La Skoda Super Sport “Ferat”, prodotta in un solo esemplare e presentata al Salone dell’Automobile di Bruxelles nel 1972, è un oggetto decisamente atipico nella produzione automobilistica sovietica. La caratteristica più impressionante della supercar cecoslovacca era il meccanismo di apertura delle porte, che si sollevavano in un unico blocco con il padiglione e il parabrezza. La “Ferat” rimase un prototipo, e nessuna Skoda di serie adottò mai questa soluzione.
La Lada Niva è un caso non troppo raro di automobile sovietica sopravvissuta senza particolari modifiche al crollo del blocco comunista. Dal 1977 ne sono stati prodotti più di due milioni e mezzo di esemplari, senza interruzioni e con solo minimi aggiornamenti al modello originario. Qualche osservatore contemporaneo la considera come l’antesignana dei S.U.V. di oggi. Al di là delle differenze sul piano tecnico e meccanico, è innegabile che alla sua comparsa sui mercati occidentali, alla fine degli anni Settanta, la Niva diventò anche un oggetto di moda, seppur decisamente di nicchia.
Quando Vittorio Ghidella bocciò il primo progetto per la sostituta della FIAT 127, in fase avanzata di sviluppo, i bozzetti furono venduti alla Zastava, la principale casa automobilistica iugoslava, che li trasformò nella sua compatta Yugo, lanciata al Salone dell’Automobile di Belgrado del 1980. Dai Balcani, la Yugo tornò in Italia nel 1991, nelle vesti della Innocenti Koral, e fu esportata anche negli Stati Uniti. A torto o a ragione, i tantissimi problemi di affidabilità e la silhouette un po’ goffa ne hanno fatto una presenza fissa nelle top ten delle peggiori vetture della storia.
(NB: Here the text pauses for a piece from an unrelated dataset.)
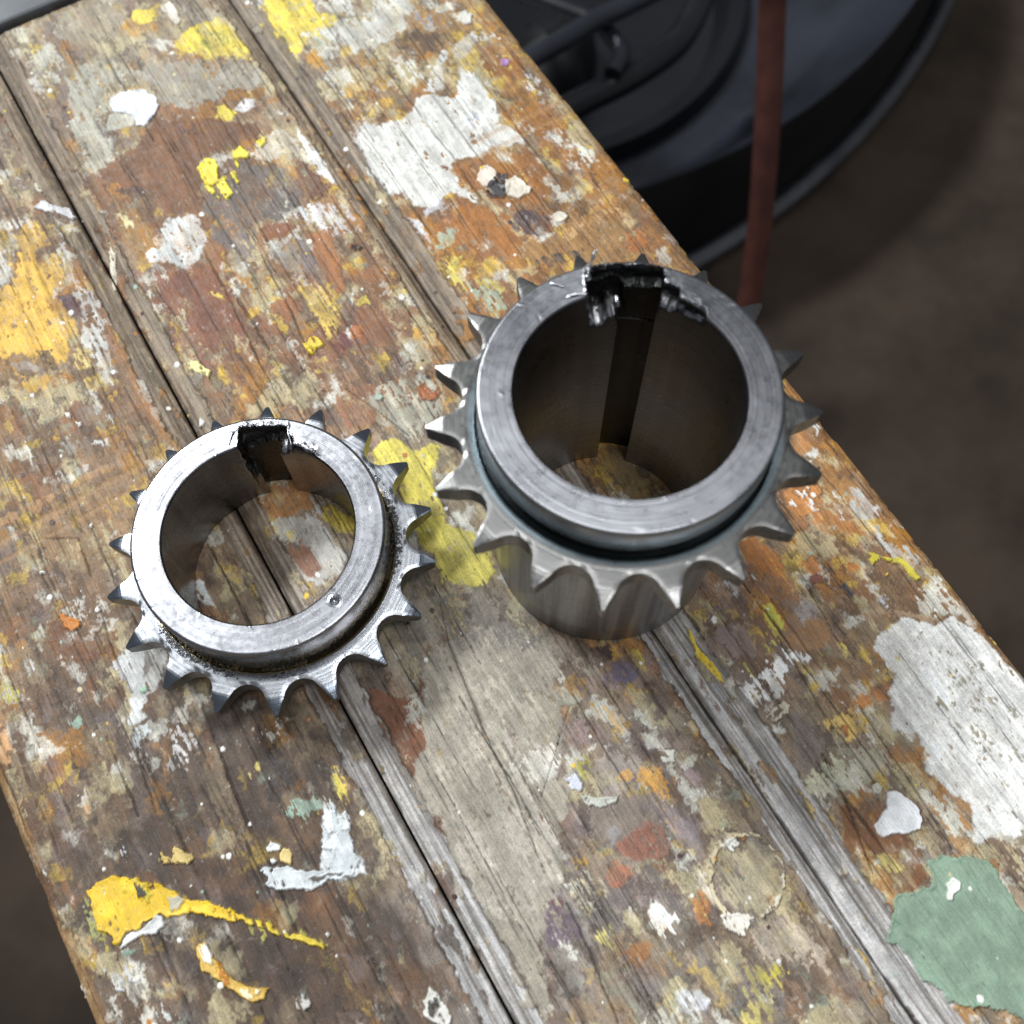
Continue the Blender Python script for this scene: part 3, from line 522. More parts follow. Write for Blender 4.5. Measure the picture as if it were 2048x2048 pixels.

La berlina Favorit, e la derivata station wagon Format, sono l’ultima realizzazione della Skoda prima dell’acquisto da parte del Gruppo Volkwagen, nel 1991. Come la Lada Samara, degli stessi anni, rappresentano una fase di transizione dell’industria automobilistica sovietica, che già prima della dissoluzione del blocco comunista aveva avviato un faticoso processo di aggiornamento. Con risultati contradditori, anche sul piano stilistico: il design della Favorit e della Format, ad esempio, è firmato Bertone, ma non è certo una delle realizzazioni migliori del carrozziere torinese.